§ **REQUIREMENT**: Only the lines from the one containing "Model this scene" through the one containing "from mathutils import Vector, Matrix" should be duplicated, exactly as they appear. Pictures are to be left out.

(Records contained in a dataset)
-- BEGIN --

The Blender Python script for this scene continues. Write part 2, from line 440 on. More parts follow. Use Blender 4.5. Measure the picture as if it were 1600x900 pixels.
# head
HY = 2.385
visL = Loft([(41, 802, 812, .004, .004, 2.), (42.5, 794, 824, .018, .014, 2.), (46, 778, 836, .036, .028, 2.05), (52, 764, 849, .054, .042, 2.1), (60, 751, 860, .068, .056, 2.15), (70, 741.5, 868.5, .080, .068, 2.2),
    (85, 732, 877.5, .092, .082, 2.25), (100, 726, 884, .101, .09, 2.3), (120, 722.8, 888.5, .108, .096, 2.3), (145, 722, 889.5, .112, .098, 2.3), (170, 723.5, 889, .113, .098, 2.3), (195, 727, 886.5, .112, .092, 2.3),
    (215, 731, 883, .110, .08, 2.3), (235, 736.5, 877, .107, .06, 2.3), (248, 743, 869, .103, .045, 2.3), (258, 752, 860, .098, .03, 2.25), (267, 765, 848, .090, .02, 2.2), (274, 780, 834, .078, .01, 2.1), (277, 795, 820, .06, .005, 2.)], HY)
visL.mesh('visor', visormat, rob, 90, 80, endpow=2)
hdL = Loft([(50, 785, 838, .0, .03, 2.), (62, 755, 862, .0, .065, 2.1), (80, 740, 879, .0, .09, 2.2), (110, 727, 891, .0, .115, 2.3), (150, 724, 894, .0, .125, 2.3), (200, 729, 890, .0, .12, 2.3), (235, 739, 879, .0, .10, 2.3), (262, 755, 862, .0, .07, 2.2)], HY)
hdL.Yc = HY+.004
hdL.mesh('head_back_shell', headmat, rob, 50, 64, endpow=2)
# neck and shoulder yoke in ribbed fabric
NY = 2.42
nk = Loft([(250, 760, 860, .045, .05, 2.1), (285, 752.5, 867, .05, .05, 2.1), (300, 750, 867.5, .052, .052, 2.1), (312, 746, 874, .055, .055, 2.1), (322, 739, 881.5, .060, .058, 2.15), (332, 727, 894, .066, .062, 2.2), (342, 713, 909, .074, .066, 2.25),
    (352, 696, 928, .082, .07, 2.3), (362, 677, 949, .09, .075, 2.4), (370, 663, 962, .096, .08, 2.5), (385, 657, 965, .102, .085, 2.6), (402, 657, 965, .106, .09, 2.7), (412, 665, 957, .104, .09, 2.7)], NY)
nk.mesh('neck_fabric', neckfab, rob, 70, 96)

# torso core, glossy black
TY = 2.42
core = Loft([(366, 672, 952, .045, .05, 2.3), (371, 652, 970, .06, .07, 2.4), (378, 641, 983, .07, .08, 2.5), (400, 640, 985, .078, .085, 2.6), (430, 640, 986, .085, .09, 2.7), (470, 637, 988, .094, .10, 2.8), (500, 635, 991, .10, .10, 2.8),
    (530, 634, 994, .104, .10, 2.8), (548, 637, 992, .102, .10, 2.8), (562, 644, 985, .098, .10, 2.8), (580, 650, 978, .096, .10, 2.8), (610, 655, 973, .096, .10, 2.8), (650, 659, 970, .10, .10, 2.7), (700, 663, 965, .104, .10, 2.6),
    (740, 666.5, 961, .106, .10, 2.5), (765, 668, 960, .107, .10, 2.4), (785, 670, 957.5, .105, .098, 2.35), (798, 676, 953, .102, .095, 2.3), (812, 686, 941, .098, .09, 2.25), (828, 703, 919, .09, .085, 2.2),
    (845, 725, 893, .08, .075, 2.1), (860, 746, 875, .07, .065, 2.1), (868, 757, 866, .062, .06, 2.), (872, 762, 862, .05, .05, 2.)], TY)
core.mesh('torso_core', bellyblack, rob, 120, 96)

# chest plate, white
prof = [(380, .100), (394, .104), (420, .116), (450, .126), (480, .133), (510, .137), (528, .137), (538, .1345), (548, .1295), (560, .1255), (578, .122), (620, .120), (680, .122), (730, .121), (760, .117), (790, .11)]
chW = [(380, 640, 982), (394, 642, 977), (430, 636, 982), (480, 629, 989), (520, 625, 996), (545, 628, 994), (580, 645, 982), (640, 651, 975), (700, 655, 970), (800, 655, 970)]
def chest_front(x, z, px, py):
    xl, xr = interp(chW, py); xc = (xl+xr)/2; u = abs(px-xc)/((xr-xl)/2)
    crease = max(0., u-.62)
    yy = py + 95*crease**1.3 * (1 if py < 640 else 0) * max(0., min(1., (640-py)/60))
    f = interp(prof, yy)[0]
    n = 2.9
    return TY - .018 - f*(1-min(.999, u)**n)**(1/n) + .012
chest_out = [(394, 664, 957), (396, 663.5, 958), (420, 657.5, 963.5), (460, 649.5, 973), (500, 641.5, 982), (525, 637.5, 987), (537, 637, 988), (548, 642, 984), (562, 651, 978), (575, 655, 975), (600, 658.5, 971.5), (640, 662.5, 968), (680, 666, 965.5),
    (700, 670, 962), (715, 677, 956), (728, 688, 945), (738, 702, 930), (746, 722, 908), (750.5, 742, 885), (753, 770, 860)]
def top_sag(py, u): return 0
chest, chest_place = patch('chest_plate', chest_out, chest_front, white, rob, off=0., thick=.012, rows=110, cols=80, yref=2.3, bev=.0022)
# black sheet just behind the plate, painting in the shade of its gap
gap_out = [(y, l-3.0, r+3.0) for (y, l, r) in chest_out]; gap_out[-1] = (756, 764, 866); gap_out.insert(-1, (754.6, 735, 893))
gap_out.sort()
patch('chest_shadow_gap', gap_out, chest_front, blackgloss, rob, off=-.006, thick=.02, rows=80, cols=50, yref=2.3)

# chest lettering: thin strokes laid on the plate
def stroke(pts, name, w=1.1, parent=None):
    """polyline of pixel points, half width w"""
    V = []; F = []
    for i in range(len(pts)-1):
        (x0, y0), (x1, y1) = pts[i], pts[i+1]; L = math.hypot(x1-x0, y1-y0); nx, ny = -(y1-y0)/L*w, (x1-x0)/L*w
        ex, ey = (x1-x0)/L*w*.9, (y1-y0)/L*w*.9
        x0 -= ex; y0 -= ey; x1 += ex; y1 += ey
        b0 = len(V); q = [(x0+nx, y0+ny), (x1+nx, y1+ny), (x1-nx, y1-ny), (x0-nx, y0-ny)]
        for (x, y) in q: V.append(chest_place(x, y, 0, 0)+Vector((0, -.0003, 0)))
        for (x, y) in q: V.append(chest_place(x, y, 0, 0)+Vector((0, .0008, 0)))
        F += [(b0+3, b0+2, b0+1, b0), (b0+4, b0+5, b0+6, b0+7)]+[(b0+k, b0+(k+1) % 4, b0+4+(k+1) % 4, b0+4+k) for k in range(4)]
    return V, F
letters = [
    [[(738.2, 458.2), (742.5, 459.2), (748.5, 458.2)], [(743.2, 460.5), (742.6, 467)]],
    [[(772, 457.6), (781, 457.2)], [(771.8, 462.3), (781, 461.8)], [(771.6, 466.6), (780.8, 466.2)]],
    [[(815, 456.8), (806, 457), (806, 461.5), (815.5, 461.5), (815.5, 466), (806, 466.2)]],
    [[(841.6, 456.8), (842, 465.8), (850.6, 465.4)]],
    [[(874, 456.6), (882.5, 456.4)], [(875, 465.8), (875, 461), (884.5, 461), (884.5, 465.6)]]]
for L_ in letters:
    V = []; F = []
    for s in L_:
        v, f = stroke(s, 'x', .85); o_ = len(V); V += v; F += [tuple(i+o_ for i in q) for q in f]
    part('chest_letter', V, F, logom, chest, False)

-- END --
-- BEGIN --

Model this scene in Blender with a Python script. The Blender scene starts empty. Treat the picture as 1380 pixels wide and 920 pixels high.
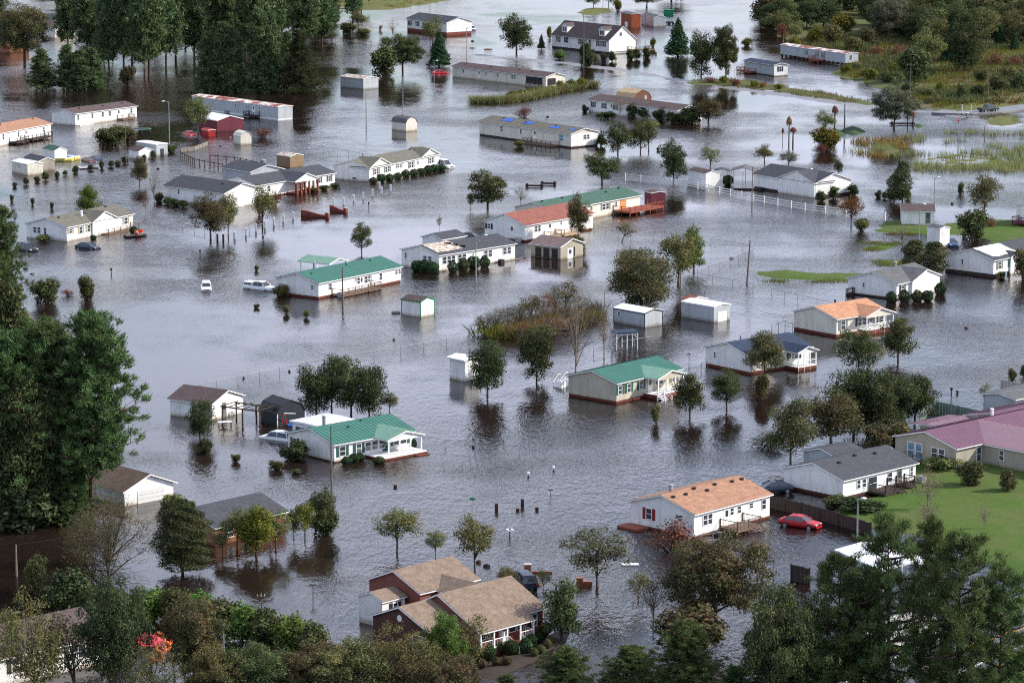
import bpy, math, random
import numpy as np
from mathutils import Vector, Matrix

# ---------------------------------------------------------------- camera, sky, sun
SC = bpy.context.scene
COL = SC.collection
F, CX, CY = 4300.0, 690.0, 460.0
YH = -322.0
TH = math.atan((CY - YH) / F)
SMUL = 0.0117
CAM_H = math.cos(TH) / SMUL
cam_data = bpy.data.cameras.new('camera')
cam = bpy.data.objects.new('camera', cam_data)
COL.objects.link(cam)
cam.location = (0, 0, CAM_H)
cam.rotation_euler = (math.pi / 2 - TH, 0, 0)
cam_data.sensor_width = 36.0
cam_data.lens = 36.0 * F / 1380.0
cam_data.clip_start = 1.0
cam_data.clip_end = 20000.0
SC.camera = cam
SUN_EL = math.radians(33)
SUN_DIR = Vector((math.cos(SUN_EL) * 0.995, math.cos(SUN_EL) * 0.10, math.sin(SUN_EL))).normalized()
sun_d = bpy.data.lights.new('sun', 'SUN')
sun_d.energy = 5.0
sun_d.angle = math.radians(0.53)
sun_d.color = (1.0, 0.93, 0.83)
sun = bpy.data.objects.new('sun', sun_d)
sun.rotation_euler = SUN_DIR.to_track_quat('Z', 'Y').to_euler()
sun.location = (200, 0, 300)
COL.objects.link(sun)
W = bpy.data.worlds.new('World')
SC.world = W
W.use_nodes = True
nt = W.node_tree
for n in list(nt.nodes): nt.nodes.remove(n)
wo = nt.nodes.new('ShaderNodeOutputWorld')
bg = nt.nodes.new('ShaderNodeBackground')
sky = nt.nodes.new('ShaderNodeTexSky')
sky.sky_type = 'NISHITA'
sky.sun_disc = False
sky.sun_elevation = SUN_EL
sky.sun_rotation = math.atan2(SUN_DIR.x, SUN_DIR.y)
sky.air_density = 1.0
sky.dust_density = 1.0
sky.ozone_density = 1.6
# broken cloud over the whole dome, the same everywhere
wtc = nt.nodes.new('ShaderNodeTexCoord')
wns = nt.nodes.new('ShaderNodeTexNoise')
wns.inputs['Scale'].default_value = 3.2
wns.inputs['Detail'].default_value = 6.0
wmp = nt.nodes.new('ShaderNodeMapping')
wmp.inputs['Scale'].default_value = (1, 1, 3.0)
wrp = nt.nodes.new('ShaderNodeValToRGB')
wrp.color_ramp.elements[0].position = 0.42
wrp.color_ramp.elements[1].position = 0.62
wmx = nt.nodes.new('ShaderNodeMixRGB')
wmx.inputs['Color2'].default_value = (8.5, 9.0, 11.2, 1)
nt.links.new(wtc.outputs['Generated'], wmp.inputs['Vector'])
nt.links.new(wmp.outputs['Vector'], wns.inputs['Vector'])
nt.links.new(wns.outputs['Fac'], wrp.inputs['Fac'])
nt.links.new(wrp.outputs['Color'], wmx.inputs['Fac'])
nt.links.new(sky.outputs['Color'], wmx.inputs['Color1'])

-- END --

§ **TASK RESPONSE**:
Model this scene in Blender with a Python script. The Blender scene starts empty. Treat the picture as 1380 pixels wide and 920 pixels high.
import bpy, math, random
import numpy as np
from mathutils import Vector, Matrix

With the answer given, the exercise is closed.